> Job
Select the lines that contain "recreates" and copy each of them.

> Collected data
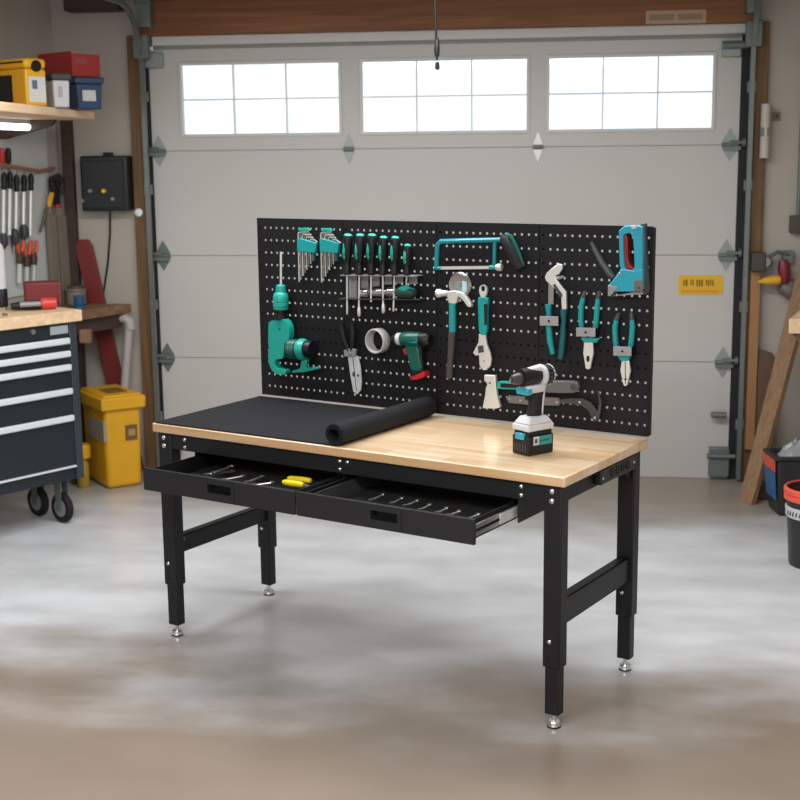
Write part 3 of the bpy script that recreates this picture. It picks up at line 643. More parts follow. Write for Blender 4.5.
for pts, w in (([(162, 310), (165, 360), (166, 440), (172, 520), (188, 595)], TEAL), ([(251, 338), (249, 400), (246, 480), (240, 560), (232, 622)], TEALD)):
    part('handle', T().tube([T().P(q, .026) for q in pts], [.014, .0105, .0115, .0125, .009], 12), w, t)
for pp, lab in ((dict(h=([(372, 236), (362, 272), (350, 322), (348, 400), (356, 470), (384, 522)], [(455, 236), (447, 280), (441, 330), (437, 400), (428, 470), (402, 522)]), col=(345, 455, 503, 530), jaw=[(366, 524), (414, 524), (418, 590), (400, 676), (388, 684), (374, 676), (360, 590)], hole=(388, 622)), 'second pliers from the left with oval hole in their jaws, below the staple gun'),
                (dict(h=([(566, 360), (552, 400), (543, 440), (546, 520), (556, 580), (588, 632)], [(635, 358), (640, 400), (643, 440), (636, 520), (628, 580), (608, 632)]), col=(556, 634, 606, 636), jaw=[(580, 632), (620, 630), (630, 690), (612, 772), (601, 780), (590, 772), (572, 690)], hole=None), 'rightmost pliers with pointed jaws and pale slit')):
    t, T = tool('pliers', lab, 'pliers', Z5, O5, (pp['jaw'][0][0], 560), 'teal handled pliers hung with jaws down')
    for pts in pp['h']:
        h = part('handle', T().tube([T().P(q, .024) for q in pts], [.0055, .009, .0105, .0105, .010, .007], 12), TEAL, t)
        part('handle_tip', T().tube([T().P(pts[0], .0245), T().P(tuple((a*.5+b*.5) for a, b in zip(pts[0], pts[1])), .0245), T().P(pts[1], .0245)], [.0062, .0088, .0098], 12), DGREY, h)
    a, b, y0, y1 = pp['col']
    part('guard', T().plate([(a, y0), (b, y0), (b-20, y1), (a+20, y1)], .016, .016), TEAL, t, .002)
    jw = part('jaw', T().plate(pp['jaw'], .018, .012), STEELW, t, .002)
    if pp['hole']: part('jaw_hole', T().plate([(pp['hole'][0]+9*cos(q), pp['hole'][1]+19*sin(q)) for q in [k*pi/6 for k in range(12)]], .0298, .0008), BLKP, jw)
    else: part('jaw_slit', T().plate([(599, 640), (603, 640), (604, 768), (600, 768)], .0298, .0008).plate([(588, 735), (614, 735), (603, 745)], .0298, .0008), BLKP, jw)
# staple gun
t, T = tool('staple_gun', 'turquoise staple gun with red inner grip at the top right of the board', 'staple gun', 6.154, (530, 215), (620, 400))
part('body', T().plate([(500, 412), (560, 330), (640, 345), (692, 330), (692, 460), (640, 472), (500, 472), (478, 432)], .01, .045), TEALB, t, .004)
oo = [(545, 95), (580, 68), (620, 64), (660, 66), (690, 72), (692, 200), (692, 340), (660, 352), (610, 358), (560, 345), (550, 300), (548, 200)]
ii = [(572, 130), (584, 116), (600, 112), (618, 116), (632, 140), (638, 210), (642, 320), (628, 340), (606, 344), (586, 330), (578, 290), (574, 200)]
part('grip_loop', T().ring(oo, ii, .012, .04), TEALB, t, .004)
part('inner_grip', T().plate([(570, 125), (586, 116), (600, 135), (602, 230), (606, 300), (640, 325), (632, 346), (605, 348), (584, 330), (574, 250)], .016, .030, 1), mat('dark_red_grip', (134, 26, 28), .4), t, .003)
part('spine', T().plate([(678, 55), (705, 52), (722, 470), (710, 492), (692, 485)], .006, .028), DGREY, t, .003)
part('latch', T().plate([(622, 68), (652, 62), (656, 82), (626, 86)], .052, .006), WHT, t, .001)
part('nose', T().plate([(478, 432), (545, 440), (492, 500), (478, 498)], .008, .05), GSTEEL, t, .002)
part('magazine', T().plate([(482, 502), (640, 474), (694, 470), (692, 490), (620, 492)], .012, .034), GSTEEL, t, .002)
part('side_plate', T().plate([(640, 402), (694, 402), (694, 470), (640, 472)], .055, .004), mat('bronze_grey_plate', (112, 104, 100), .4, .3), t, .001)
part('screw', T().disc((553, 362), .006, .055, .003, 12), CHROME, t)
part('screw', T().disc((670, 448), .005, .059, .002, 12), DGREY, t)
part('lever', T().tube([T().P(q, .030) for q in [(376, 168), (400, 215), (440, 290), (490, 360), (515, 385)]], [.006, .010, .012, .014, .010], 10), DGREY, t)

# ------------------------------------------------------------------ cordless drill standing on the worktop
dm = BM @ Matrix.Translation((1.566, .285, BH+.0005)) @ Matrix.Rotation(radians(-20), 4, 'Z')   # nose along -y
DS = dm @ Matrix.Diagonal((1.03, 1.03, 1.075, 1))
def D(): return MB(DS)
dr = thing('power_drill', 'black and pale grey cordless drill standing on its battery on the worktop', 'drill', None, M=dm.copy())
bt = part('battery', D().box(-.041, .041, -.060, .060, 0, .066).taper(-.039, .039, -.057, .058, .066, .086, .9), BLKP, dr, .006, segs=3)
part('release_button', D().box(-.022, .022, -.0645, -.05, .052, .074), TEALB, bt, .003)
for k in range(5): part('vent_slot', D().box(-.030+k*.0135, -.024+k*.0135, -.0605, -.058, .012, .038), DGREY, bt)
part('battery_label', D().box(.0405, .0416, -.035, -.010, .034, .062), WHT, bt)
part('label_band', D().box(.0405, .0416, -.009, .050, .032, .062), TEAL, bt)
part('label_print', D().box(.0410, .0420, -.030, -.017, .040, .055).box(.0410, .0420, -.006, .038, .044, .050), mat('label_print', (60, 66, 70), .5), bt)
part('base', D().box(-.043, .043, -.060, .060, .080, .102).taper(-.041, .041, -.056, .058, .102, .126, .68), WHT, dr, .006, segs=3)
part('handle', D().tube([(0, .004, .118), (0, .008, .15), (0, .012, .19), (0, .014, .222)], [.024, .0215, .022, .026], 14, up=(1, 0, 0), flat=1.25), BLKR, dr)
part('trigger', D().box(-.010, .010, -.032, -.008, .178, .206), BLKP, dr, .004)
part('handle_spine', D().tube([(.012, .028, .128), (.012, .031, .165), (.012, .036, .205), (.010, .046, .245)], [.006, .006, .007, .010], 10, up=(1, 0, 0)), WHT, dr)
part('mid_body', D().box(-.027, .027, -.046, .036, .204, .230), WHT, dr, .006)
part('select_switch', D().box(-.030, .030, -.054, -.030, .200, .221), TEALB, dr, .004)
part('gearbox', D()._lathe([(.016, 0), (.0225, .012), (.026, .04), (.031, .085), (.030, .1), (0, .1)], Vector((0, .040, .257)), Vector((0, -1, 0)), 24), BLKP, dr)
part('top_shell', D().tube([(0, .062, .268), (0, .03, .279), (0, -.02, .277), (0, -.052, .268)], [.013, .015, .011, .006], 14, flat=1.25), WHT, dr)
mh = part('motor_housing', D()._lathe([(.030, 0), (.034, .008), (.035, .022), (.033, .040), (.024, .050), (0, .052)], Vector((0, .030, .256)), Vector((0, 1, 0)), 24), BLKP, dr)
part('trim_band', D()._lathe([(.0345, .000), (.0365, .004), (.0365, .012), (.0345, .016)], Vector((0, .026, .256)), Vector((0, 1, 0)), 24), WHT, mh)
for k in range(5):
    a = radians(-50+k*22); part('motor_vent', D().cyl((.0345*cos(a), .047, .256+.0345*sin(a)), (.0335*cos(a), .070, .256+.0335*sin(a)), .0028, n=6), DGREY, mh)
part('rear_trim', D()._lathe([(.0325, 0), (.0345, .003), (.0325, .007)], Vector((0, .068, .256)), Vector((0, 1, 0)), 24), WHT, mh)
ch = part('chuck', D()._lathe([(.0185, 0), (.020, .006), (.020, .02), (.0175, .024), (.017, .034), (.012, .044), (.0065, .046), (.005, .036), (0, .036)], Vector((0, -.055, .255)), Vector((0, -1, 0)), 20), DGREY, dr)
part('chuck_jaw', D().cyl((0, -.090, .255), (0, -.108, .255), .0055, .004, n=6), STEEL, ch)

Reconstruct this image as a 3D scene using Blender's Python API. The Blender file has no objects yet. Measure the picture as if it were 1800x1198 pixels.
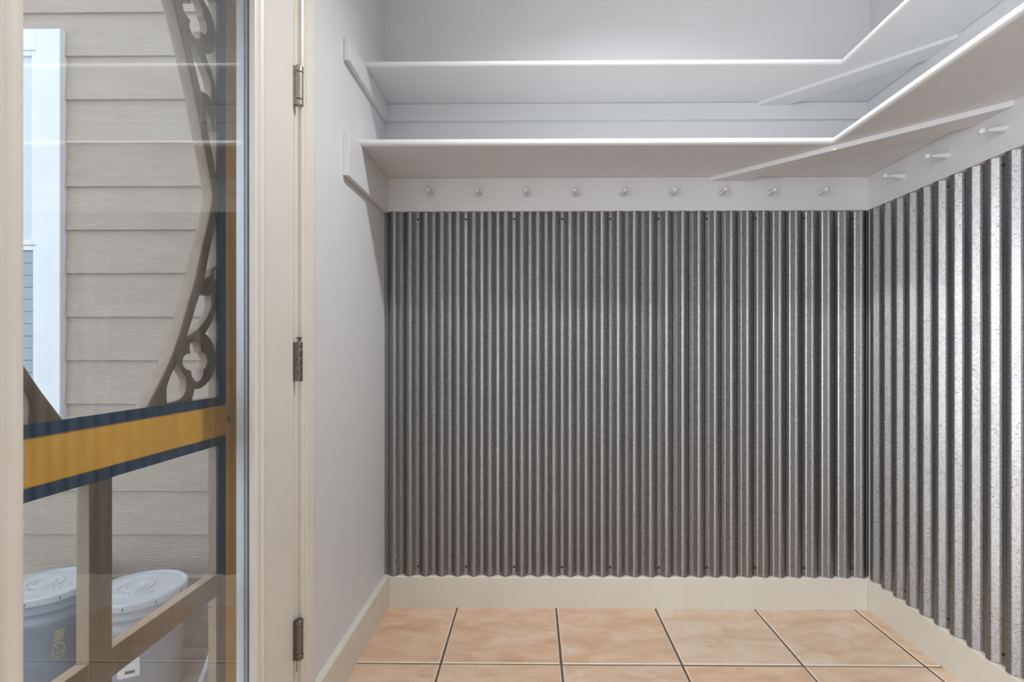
* * *
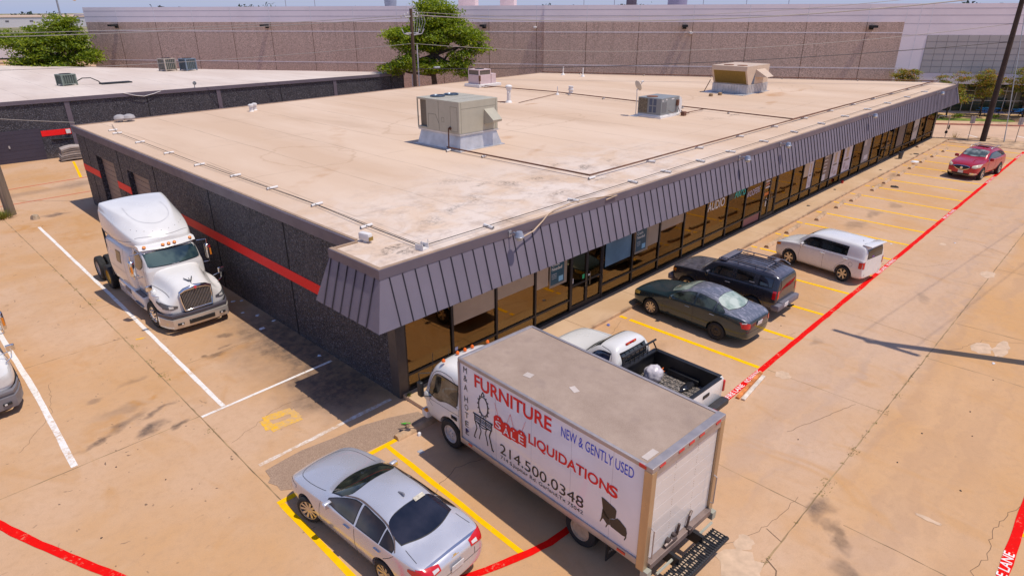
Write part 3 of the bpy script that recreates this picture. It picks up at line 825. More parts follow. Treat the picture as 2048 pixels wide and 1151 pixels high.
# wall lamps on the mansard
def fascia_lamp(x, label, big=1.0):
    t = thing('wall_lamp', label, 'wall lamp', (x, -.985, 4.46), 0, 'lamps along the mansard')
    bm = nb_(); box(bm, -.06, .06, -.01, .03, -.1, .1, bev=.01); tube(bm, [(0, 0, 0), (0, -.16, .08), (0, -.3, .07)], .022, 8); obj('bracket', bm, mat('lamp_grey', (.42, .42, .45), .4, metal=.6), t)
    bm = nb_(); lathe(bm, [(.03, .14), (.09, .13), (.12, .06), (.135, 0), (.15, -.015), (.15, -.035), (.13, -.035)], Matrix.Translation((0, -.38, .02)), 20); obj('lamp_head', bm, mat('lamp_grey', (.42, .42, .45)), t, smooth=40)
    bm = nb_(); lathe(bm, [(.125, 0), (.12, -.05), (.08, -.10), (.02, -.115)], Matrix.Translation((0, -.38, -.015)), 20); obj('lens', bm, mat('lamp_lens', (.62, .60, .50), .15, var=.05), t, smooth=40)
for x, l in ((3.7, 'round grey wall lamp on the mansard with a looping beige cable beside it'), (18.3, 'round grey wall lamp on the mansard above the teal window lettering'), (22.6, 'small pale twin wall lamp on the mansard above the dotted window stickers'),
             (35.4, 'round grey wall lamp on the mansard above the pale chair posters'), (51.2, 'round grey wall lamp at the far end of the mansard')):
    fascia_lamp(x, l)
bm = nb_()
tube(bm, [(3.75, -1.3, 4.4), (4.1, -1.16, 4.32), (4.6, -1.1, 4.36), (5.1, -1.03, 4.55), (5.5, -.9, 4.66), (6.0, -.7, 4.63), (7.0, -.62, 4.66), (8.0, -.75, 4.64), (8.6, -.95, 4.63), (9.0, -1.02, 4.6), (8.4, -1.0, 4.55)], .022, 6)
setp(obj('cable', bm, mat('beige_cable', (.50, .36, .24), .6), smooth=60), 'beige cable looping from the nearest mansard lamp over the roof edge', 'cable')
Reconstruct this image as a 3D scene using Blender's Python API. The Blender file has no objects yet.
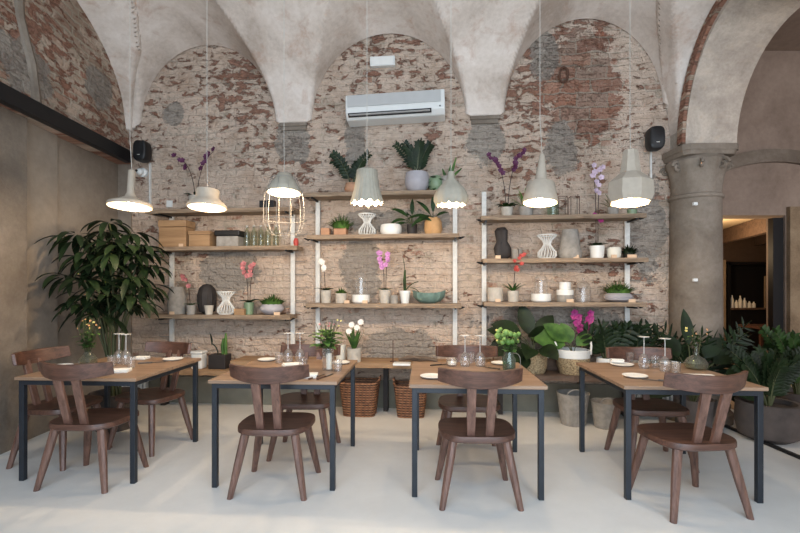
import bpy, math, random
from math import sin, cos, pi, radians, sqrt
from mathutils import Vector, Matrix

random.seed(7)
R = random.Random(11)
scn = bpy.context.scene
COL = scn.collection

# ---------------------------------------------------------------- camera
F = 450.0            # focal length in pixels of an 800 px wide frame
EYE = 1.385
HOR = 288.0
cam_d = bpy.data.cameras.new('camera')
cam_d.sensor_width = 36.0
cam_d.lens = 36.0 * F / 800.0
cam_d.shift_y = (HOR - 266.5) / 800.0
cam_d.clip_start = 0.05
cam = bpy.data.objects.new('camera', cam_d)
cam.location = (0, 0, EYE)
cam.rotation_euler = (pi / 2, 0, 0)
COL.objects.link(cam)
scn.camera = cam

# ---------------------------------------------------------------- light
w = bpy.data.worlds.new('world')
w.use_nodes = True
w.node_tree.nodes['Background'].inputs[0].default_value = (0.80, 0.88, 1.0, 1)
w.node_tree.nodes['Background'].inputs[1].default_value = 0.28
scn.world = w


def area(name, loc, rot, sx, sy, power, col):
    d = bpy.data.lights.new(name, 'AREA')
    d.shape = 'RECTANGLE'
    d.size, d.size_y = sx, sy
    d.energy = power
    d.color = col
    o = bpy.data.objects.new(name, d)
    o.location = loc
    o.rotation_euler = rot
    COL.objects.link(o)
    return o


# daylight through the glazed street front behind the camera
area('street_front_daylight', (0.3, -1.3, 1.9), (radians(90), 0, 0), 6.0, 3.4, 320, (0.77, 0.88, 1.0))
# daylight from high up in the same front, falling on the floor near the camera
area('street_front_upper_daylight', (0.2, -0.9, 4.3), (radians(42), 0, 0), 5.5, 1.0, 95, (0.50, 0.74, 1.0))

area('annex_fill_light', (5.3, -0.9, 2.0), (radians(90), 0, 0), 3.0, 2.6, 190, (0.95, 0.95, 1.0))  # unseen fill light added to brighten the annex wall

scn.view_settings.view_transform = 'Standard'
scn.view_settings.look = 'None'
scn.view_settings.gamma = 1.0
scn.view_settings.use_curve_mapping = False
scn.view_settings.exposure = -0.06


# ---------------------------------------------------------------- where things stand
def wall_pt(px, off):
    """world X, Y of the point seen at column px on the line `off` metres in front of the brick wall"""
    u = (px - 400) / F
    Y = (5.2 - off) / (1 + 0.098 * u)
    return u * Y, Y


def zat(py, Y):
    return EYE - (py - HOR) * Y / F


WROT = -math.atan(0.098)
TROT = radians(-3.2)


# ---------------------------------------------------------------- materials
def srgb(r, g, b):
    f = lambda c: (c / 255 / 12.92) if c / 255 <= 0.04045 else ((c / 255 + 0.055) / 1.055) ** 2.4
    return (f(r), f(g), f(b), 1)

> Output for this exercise
Write part 3 of the bpy script that recreates this picture. It picks up at line 643. More parts follow. Write for Blender 4.5.
Write part 3 of the bpy script that recreates this picture. It picks up at line 825. More parts follow. Treat the picture as 2048 pixels wide and 1151 pixels high.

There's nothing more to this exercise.